Julia equivalent of C compiler intrinsics?

llvmcall with CPU intrinsics. It is a pain, though. For an example, see https://discourse.julialang.org/t/compiling-to-branch-table/16599/9 and consider that the sext of vector comparison results is essential (this is what x86 does natively) while SIMD.jl uses zext. This is why the pmovmskb/ _mm_movemask_epi8 composes well with pcmpeqb / _mm_cmpeq_epi8, and does not compose with SIMD.jl comparison.

The preferred way is to figure out the age old C idiom for whatever you want to do, because llvm was made for clang, and both clang and your processor’s instruction set were made for old C idioms.

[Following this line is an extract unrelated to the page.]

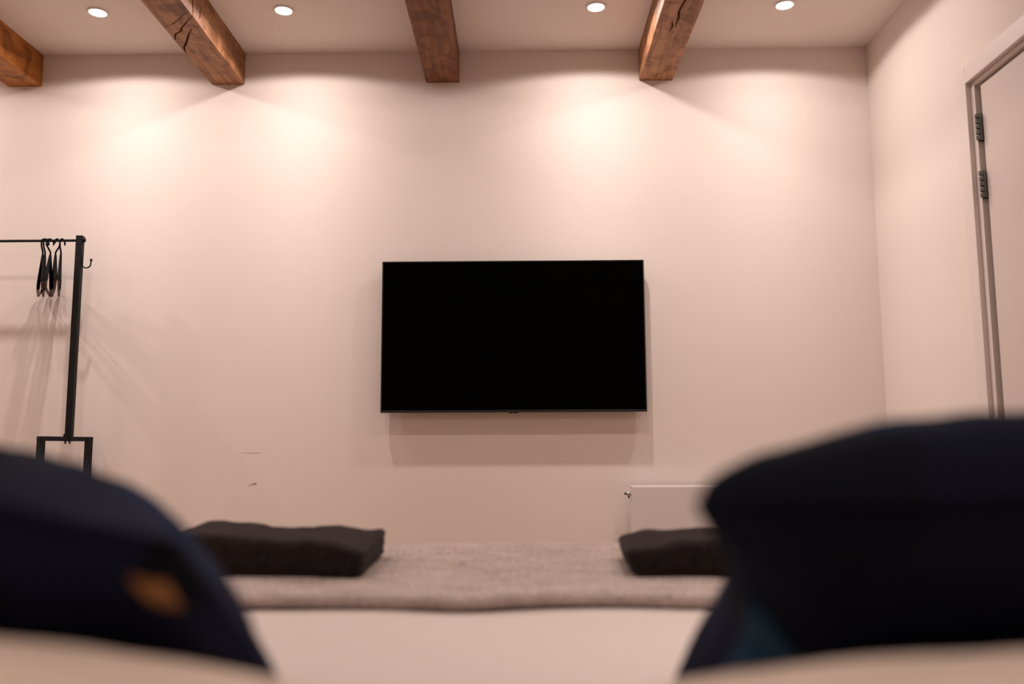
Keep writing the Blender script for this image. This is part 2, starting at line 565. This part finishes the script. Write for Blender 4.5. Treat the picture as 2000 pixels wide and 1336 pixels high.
# ------------------------------------------------------------------ television
tx0, tx1, tz0, tz1 = -0.655, 0.567, 0.949, 1.656
tv = thing('television', 'large black flat television mounted on the wall', 'television', ((tx0 + tx1) / 2, WALL, tz0))
def TV(lo, hi):
    o = tv.location
    return tuple(lo[i] - o[i] for i in range(3)), tuple(hi[i] - o[i] for i in range(3))
yf = WALL - 0.053
bz = 0.006
bm = boxes(TV((tx0, yf, tz0), (tx1, yf + 0.02, tz0 + 0.010)), TV((tx0, yf, tz1 - bz), (tx1, yf + 0.02, tz1)),
           TV((tx0, yf, tz0 + 0.010), (tx0 + bz, yf + 0.02, tz1 - bz)), TV((tx1 - bz, yf, tz0 + 0.010), (tx1, yf + 0.02, tz1 - bz)), bevel=0.001)
obj('bezel', bm, M_blackp, tv)
obj('screen', boxes(TV((tx0 + bz - 0.001, yf + 0.003, tz0 + 0.009), (tx1 - bz + 0.001, yf + 0.012, tz1 - bz + 0.001))), M_screen, tv)
obj('back_cover', boxes(TV((tx0 + 0.004, yf + 0.012, tz0 + 0.004), (tx1 - 0.004, yf + 0.026, tz1 - 0.004)),
                        TV((tx0 + 0.16, yf + 0.02, tz0 + 0.03), (tx1 - 0.16, yf + 0.045, tz0 + 0.42)), bevel=0.004), M_blackp, tv)
obj('wall_bracket', boxes(TV((-0.25, yf + 0.04, 1.2), (0.16, WALL - 0.0005, 1.42))), M_black, tv)
sx = (tx0 + tx1) / 2
obj('sensor', boxes(TV((sx - 0.021, yf + 0.001, tz0 - 0.005), (sx - 0.004, yf + 0.016, tz0 + 0.001)),
                    TV((sx + 0.004, yf + 0.001, tz0 - 0.005), (sx + 0.021, yf + 0.016, tz0 + 0.001)),
                    TV((sx - 0.006, yf + 0.001, tz0 - 0.003), (sx + 0.006, yf + 0.016, tz0 + 0.001)), bevel=0.001), M_blackp, tv)

# ------------------------------------------------------------------ radiator
rx0, rx1, rz0, rz1, ryf, ryb = 0.483, 1.48, 0.125, 0.615, 3.995, 4.065
rad = thing('radiator', 'white flat panel radiator on the wall below and right of the television', 'radiator', (rx0, WALL, rz0))
def RD(lo, hi):
    o = rad.location
    return tuple(lo[i] - o[i] for i in range(3)), tuple(hi[i] - o[i] for i in range(3))
obj('front_panel', boxes(RD((rx0 + 0.002, ryf, rz0), (rx1, ryf + 0.012, rz1 - 0.003)), bevel=0.002), M_white_metal, rad)
obj('side_panel', boxes(RD((rx0, ryf + 0.008, rz0 + 0.01), (rx0 + 0.006, ryb, rz1 - 0.002)), bevel=0.001), M_white_metal, rad)
obj('side_panel', boxes(RD((rx1 - 0.006, ryf + 0.008, rz0 + 0.01), (rx1, ryb, rz1 - 0.002)), bevel=0.001), M_white_metal, rad)
obj('back_panel', boxes(RD((rx0 + 0.006, ryb - 0.008, rz0 + 0.02), (rx1 - 0.006, ryb, rz1 - 0.015))), M_white_metal, rad)
gr = obj('top_grille', boxes(RD((rx0, ryf + 0.004, rz1 - 0.004), (rx1, ryf + 0.013, rz1 + 0.001)), RD((rx0, ryb - 0.01, rz1 - 0.004), (rx1, ryb, rz1 + 0.001)),
                             *[RD((rx0 + 0.006 + k * 0.0245, ryf + 0.012, rz1 - 0.004), (rx0 + 0.020 + k * 0.0245, ryb - 0.01, rz1)) for k in range(40)]), M_white_metal, rad)
bm = bmesh.new()
tube(bm, [(rx0 - 0.020, ryb - 0.02, rz1 - 0.036), (rx0 + 0.004, ryb - 0.02, rz1 - 0.036)], 0.011, 14)
for v in bm.verts: v.co -= rad.location
obj('air_valve', bm, M_chrome, rad, True)
bm = bmesh.new()
tube(bm, [(rx0 - 0.028, ryb - 0.02, rz1 - 0.036), (rx0 - 0.020, ryb - 0.02, rz1 - 0.036)], 0.005, 8)
box(bm, (rx0 - 0.012, ryb - 0.026, rz1 - 0.056), (rx0 - 0.006, ryb - 0.014, rz1 - 0.046))
for v in bm.verts: v.co -= rad.location
obj('bleed_screw', bm, M_blackp, rad)
obj('mounting_bracket', boxes(RD((rx0 + 0.15, ryb, 0.2), (rx0 + 0.18, WALL, 0.5))), M_white_metal, rad)
obj('mounting_bracket', boxes(RD((rx1 - 0.18, ryb, 0.2), (rx1 - 0.15, WALL, 0.5))), M_white_metal, rad)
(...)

Hence this will often compile to something good.

The second preferred way is to hope that somebody has written a julia wrapper. Only afterwards one should look whether llvm exposes your intrinsic, under which crazy name and with what crazy calling convention.

Of course llvm only exposes the intrinsic if they have no idiom (in llvm IR!) that reliably compiles to whatever instruction you want, but good luck finding a documentation for that. I passionately hate the llvm docs for processor intrinsics. I often reverse the calling convention from the llvm unit tests; alternatively, compile from C to llvm IR with clang and reverse engineer that.